Butterfly Stool
The designs of renowned Japanese industrial designer, Sōri Yanagi are characterised by timelessness and functionality. The Butterfly Stool elegantly combines Eastern and Western cultural influences – with traditional craftsmanship harmoniously embracing industrial technology.
Sōri Yanagi studied painting and architecture at the Tokyo University of the Arts, where he developed an interest in modern design and was influenced by the work of Le Corbusier and Charlotte Perriand. In the early 1940s, he went on to work as an assistant in Charlotte Perriand’s Tokyo design office, while she was an advisor to the Japanese Ministry of Commerce.
Sōri Yanagi was strongly influenced by his father, philosopher and aesthete, Yanagi Sōetsu, who established the concept of mingei, roughly translated as ‘folk craft’, in the mid-1920s. In some ways seen as a reaction to Japan’s rapid modernisation at the time, mingei seeks to celebrate the beauty of everyday objects and the crafts of ordinary people, appreciation for which he felt was being lost at the time. Yanagi Sōetsu went on to establish the Japan Folk Crafts Museum in 1936, dedicated to mingei. The influence his father’s work had on Sōri Yanagi can be seen in his inherent appreciation for practical crafts and arts. His extensive range of designs includes everyday objects like kitchen utensils and a kettle which are still hugely popular today. Functionality remained central to his design process, he noted, “the fundamental problem is that many products are created to be sold, not used.”

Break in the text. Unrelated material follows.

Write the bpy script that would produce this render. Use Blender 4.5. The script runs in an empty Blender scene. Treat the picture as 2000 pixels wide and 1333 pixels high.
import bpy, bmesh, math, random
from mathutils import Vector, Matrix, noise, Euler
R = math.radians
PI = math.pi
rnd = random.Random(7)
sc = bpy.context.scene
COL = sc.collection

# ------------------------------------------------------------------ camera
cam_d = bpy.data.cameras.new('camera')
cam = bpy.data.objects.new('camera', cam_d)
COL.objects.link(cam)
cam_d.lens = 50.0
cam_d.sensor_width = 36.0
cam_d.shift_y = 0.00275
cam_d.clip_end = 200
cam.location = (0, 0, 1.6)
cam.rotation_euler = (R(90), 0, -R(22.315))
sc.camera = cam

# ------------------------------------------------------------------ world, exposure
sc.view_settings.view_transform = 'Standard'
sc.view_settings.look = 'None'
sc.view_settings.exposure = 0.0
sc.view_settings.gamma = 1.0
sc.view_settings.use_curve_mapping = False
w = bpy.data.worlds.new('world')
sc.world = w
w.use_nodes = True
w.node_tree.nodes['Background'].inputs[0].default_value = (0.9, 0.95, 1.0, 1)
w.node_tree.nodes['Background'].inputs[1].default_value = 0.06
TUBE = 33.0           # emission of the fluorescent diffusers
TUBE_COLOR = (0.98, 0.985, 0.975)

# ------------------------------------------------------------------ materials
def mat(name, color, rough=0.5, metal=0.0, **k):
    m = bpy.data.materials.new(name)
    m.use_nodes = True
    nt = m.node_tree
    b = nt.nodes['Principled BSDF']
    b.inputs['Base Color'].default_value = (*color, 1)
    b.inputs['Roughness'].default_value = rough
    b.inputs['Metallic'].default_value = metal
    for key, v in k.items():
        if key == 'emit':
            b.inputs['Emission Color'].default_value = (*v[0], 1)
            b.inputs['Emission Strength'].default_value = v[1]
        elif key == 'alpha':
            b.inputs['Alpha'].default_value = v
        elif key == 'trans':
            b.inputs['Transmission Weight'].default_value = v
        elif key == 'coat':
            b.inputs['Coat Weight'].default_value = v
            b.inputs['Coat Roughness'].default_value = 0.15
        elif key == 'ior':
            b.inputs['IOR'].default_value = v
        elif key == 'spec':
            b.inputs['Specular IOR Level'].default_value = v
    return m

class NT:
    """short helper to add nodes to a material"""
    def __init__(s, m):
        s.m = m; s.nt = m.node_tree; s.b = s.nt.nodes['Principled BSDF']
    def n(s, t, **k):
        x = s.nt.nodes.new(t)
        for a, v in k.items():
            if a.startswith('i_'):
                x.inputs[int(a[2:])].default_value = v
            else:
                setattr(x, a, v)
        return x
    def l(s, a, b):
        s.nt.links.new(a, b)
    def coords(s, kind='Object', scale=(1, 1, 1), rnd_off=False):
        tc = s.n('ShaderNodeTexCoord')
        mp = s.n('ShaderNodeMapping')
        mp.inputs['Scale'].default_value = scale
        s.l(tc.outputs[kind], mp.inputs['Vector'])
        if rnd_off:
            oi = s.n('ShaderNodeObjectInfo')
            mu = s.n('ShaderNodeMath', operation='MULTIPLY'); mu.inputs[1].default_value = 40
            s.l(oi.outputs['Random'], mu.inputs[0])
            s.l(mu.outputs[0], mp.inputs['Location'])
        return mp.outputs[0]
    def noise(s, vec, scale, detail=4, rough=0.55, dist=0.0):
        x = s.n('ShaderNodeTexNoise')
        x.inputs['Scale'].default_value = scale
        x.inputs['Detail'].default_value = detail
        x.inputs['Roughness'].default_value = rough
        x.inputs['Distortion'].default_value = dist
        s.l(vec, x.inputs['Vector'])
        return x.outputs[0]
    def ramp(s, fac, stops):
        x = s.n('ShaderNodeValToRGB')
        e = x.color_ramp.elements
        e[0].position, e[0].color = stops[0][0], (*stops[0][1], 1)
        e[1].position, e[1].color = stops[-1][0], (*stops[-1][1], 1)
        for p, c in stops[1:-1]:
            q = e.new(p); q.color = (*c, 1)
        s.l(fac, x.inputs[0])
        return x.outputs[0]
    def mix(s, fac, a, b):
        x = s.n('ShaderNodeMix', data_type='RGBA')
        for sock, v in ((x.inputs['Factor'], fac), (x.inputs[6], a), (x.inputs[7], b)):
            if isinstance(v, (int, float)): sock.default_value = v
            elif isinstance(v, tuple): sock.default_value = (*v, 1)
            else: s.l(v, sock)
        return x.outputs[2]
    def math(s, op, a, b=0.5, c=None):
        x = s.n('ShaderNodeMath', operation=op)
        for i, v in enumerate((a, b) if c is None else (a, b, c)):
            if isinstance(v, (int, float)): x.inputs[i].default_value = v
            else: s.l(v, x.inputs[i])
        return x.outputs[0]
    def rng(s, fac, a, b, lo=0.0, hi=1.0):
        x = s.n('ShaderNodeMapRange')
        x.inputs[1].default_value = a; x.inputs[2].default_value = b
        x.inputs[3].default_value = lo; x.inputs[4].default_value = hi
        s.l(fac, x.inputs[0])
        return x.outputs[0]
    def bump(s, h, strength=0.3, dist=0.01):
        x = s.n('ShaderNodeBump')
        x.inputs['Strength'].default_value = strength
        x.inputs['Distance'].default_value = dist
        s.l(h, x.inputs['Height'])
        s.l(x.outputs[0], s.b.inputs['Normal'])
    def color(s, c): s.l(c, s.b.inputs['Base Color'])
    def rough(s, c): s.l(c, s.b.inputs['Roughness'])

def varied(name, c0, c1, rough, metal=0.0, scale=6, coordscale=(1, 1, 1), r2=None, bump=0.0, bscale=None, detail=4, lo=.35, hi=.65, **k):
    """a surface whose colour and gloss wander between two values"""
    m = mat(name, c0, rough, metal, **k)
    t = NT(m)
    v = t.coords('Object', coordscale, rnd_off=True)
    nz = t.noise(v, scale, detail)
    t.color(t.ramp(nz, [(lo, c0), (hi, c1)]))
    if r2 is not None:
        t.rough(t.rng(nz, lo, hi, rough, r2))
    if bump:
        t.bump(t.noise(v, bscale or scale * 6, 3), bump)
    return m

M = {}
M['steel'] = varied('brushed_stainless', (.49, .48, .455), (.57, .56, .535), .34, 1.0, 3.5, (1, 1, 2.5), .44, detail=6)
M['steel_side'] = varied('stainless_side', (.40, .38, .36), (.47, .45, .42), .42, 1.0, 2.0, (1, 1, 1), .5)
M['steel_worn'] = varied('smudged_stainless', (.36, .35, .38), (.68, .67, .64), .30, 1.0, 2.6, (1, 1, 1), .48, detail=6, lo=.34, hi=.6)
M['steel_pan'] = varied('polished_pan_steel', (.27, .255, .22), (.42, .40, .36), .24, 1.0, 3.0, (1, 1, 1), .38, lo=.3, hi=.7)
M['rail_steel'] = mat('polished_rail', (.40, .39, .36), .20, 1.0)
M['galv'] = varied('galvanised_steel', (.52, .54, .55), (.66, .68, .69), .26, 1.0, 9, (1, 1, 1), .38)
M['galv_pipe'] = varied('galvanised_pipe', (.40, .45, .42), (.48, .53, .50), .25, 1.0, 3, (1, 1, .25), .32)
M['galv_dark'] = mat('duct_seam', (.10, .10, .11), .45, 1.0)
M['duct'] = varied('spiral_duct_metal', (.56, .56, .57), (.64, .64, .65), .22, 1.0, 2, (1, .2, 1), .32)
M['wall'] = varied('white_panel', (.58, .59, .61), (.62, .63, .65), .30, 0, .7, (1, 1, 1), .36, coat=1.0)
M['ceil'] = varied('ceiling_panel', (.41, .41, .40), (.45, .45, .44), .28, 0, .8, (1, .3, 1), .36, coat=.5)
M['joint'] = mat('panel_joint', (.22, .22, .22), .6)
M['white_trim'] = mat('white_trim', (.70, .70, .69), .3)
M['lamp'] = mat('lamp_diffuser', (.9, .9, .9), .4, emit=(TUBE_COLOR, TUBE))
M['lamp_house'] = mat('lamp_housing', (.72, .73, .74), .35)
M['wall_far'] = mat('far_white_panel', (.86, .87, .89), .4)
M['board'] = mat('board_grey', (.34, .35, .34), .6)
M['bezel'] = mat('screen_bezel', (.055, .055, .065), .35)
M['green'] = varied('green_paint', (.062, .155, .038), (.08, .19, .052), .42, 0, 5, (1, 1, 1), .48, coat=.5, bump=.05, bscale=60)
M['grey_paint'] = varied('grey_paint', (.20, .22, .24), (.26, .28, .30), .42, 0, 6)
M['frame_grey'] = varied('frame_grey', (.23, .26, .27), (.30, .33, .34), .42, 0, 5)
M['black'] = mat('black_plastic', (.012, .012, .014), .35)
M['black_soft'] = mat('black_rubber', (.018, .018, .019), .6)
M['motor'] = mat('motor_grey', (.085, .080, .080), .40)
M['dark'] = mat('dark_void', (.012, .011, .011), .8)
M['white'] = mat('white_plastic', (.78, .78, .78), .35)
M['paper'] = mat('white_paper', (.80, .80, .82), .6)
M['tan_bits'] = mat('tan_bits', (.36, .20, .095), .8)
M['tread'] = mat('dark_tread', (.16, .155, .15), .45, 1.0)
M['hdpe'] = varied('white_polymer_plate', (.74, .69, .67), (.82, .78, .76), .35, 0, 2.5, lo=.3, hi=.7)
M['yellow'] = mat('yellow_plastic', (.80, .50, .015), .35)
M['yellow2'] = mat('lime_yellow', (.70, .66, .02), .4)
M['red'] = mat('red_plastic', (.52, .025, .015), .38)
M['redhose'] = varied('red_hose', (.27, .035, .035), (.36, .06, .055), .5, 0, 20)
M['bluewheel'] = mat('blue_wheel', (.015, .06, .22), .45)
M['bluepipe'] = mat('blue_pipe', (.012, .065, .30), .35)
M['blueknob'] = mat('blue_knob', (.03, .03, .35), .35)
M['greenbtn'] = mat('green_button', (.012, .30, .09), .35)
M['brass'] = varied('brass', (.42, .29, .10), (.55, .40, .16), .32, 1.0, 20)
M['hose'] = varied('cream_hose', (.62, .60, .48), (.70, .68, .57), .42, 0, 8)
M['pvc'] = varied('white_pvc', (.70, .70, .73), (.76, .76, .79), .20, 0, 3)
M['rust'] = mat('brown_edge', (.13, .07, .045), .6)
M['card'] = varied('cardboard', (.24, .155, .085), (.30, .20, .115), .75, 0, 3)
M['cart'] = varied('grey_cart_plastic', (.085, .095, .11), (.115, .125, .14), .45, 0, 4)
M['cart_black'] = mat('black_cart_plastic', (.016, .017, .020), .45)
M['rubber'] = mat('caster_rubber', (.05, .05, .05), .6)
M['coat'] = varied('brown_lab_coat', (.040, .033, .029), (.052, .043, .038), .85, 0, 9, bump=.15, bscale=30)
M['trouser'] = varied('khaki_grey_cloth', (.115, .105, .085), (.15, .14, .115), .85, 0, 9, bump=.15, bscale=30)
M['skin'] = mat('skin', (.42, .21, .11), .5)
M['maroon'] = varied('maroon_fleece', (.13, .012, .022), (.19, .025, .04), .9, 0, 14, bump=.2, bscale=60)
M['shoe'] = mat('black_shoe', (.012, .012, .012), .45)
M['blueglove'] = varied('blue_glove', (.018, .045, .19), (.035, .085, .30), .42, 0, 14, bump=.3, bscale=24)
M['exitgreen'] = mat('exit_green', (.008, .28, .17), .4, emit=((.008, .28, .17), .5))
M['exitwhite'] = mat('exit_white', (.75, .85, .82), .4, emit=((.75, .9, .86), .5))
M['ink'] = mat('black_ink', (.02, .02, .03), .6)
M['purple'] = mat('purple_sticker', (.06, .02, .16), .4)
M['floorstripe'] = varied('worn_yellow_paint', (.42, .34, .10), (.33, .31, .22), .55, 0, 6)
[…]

After founding the Yanagi Industrial Design Institute in 1952, Sōri Yanagi designed the iconic moulded plywood Butterfly stool in 1954. The stool is made of two identical pieces of gently curved plywood, when fastened back-to-back they’re reminiscent of a butterfly’s wings in flight. The shape also references traditional Japanese architecture such as the torii gate of a Shinto shrine. When first manufactured by Tendo Mokko, the stool was made of rosewood-faced five-layer plywood with a brass cross-bar.
Yanagi would make the first versions of a product repeatedly by hand, open to new forms taking shape through the process. His creations contain a quality that would be almost impossible to design in any other way.
Whilst embracing modern and industrial techniques such as the method for bending plywood used in the Butterfly Stool, originally developed by Charles and Ray Eames, Yanagi’s design process remained distinctly oriental. Once declaring, “basic concepts and beautiful forms do not come from the drawing board alone.”
Yanagi’s Butterfly Stool won the gold medal at the Milan Triennial in 1957 and is part of the permanent collection of the MOMA and Metropolitan Museum of Art in New York, and the Louvre in Paris. To commemorate the 60th anniversary of the piece, the Japan Design Committee organised an exhibition at the Matsuya Department Store, where Yanagi had first presented the stool in 1956. In 1977, Yanagi became director of the Japan Folk Crafts Museum in Tokyo, founded by his father 40 years before.